[What you need to do] Find every line below that contains the word "picture" and copy it out.

[Source material]
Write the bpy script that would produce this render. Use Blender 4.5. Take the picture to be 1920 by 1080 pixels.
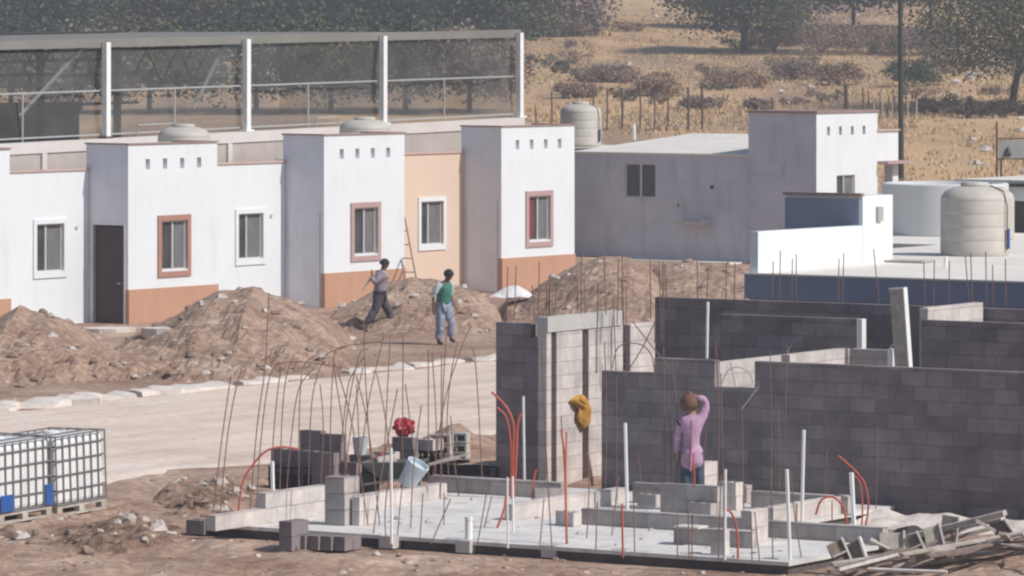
import bpy, bmesh, math, random
from mathutils import Vector, Matrix, noise
R = math.radians
random.seed(11)
for o in list(bpy.data.objects): bpy.data.objects.remove(o, do_unlink=True)
scene = bpy.context.scene
COL = scene.collection

# ------------------------------------------------------------------ camera
F, YH, H = 9200.0, 60.0, 6.8            # focal length in photo pixels, horizon row, eye height
cd = bpy.data.cameras.new('camera'); cam = bpy.data.objects.new('camera', cd); COL.objects.link(cam)
cd.sensor_width = 36; cd.lens = F/1920*36; cd.clip_start = 1; cd.clip_end = 3000
cd.shift_y = -(540-YH)/1920
cam.location = (0, 0, H); cam.rotation_euler = (R(90), 0, 0)
scene.camera = cam
scene.render.resolution_x, scene.render.resolution_y = 1024, 576

# ------------------------------------------------------------------ world, sun, exposure
SUN_AZ, SUN_EL = 27.0, 44.0             # azimuth: degrees from +X towards the camera (-Y)
sdir = Vector((math.cos(R(SUN_AZ))*math.cos(R(SUN_EL)), -math.sin(R(SUN_AZ))*math.cos(R(SUN_EL)), math.sin(R(SUN_EL))))
w = bpy.data.worlds.new('World'); scene.world = w; w.use_nodes = True
nt = w.node_tree; bg = nt.nodes['Background']
sky = nt.nodes.new('ShaderNodeTexSky'); sky.sky_type = 'NISHITA'; sky.sun_disc = False
sky.sun_elevation = R(SUN_EL); sky.sun_rotation = math.atan2(sdir.x, sdir.y)
sky.air_density = 1.0; sky.dust_density = 1.2; sky.ozone_density = 1.0
nt.links.new(sky.outputs[0], bg.inputs[0]); bg.inputs[1].default_value = 0.095
sd = bpy.data.lights.new('sun', 'SUN'); sd.energy = 3.7; sd.angle = R(0.55); sd.color = (1.0, 0.965, 0.925)
sun = bpy.data.objects.new('sun', sd); COL.objects.link(sun)
sun.rotation_euler = (-sdir).to_track_quat('-Z', 'Y').to_euler(); sun.location = (40, -20, 40)
vs = scene.view_settings; vs.view_transform = 'Standard'; vs.look = 'None'; vs.exposure = 0.17; vs.gamma = 1.0
scene.cycles.pixel_filter_type = 'BLACKMAN_HARRIS'; scene.cycles.filter_width = 2.3

# ------------------------------------------------------------------ frames and pixel helpers
def yaw(deg): return Vector((math.cos(R(deg)), math.sin(R(deg)), 0))
AS, AH = 57.5, 54.0                     # headings of the slab grid and of the house row
US, WS = yaw(AS), yaw(AS-90)
UH, WH = yaw(AH), yaw(AH-90)
def G(px, py, z=0.0):                   # pixel -> point on the horizontal plane z
    Y = F*(H-z)/(py-YH); return Vector(((px-960)/F*Y, Y, z))
def W(px, py, Y): return Vector(((px-960)/F*Y, Y, H-(py-YH)/F*Y))
def along(p, d, px):                    # distance along direction d from p until picture column px
    k = (px-960)/F; return (k*p.y-p.x)/(d.x-k*d.y)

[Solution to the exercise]
Write the bpy script that would produce this render. Use Blender 4.5. Take the picture to be 1920 by 1080 pixels.
def along(p, d, px):                    # distance along direction d from p until picture column px